What the Plan Would Look Like

The current design calls for roughly 217 buildings holding a total of 384 units, centered on a clubhouse with a pool, outdoor courts, and a web of walking trails and open space. Local coverage following the project’s comeback notes that the proposal first won approval in 2019 but stayed stuck until the town began confronting its water and sewer capacity issues, according to GolfNewsRI.

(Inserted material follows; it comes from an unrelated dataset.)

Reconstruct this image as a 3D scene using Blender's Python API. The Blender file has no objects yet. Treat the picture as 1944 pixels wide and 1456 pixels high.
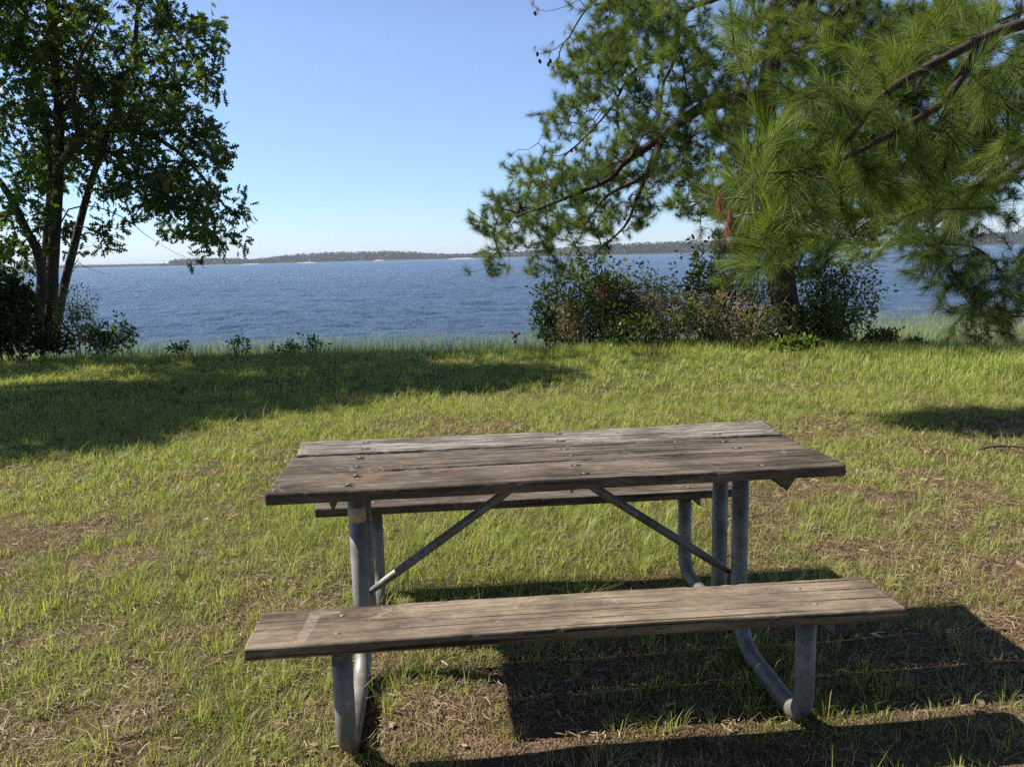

Local Reaction and Town Finances

Neighbors and open-space advocates are not exactly cheering from the gallery. They have circulated a petition and raised alarms about traffic, environmental impacts, and the loss of green space. On the other side of the ledger, the town expects water and sewer connection fees from the project to bring in more than $3 million in revenue, according to North TV, even as opponents continue to gather signatures on a Change.org petition.

What Comes Next

Toll Brothers still has to secure final site-plan approval, Conservation Commission sign-offs, and building permits before any ground is broken. Those hearings will keep showing up on the Plainville Planning Board and Select Board agendas as the developer advances its engineering work and mitigation plans, according to town records. With nearby streams and wetland areas in the mix, state riverfront and wetlands rules are expected to play a notable role in the review process, consistent with prior DEP dockets for nearby parcels and stream crossings.